What Nobody Tells You About Living Without a Schedule
- hicksondiaries
- 4 days ago
- 4 min read
I’ve been free for a while now. Free from the alarm. Free from the commute. Free from the meetings that could have been emails, the emails that should have been nothing, the relentless performance of being productive for someone else’s bottom line.
And I want to write something honest about it. Not the version I’d put on camera. The real one.
Because freedom, it turns out, is complicated.
Finding myself again — slowly
The first thing I noticed was that I didn’t know what I actually liked anymore. Forty-plus years of structured time will do that to you. You stop knowing when you’re hungry because you eat at lunch. You stop knowing when you’re tired because you push through until an acceptable hour. You stop knowing what you enjoy because enjoyment gets scheduled in too — weekends, holidays, the two weeks a year you’re allowed to remember you’re a person.
So the first few weeks of no schedule felt less like liberation and more like standing in a room with no furniture, wondering where to sit.
But slowly — and I mean slowly — I started finding my rhythm again. My actual one. Turns out I think best in the morning and need quiet by late afternoon. Turns out I like cooking from scratch, not because I’m domestic in some retrograde way, but because it’s one of the few things that requires just enough concentration to get out of my own head without demanding anything from me emotionally. I like a clean house. I like hearing my kid’s whole day — not the headline, the story. I like having time to think about what I’m building and actually believe it might happen.
These are small things. But I’d lost access to them for a long time. Getting them back has felt like coming home to a version of myself I’d quietly given up on.
The stuff I wasn’t prepared for
Here’s what I didn’t expect: freedom gives things room to show up. Things you’ve been too busy to look at.
I’ve been carrying grief. Real grief, the kind that doesn’t announce itself with a clear beginning and end, that just sits in you and occasionally decides today is the day it wants your full attention. I thought the business of my old life was helping me manage it. I think mostly it was helping me avoid it. Now, in the quiet, it finds me. And I’m learning — still learning — to let it, instead of trying to outrun it with a to-do list.
And underneath the grief, older things. Childhood things. Feelings I apparently packed very neatly into a box labeled dealt with that turns out were never dealt with at all, just stored. Being alone — really alone, not the performative solitude of a lunch break — surfaces them. The feeling of being unseen. Of being misunderstood before you’ve even finished a sentence. Of being unheard in rooms full of people who were technically listening.

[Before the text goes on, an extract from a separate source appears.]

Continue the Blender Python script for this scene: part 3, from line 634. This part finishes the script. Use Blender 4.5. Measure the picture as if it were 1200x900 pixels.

I spent decades in corporate environments that confirmed those feelings on a rotating basis without me ever making the connection. Now I’m outside of it, and the feelings are still here. Which means they were never about the job.
That’s been the most uncomfortable discovery of this whole chapter.
The harder daily stuff
Beyond the deep things, there’s the ordinary hard stuff that nobody romanticises but should.
Self-motivation is genuinely more difficult than I anticipated. When you’ve spent your whole working life being externally structured — deadlines, managers, expectations — you don’t realise how much of your productivity was borrowed from other people’s urgency. Without it, you have to generate your own. And some days I do. Some days I absolutely do not.
I have to force myself to socialise. That one surprised me. I like people. I’m good with people. But solitude, once you get comfortable in it, becomes its own kind of gravity. It gets easier to stay in. Easier to cancel. Easier to tell yourself you’ll do it next week. I know that path and I don’t want to walk it, so I make myself show up even when every quiet part of me would rather not. It’s getting better. But it’s a choice I have to keep making.
I overthink. Too much time, it turns out, can mean too much thinking. I go in circles sometimes — replaying decisions, second-guessing directions, filling silence with questions I can’t answer yet.
And I still haven’t found a clean line between a slower pace and laziness. I’m not sure one exists. Some days I call it rest and mean it. Some days I call it rest and I’m lying to myself. Learning to tell the difference is ongoing.
Where I actually land
I’m still happy with this decision. On most days, more than happy — genuinely excited about what I’m building and where this is going. I don’t want the harder parts of this to read as regret, because they’re not.
But I think we do people a disservice when we only show the after photo. The linen and the slow mornings and the “I finally did it” energy. Because the person on the other side of that photo is also sitting with old grief and fighting their own inertia and learning, at this age, that some of the things they thought they’d resolved are still very much unresolved.
Freedom is real. It’s good. It’s also uncomfortable in ways I didn’t see coming.
And somehow, writing that down makes it feel more manageable. Like naming the thing takes a little of its power away.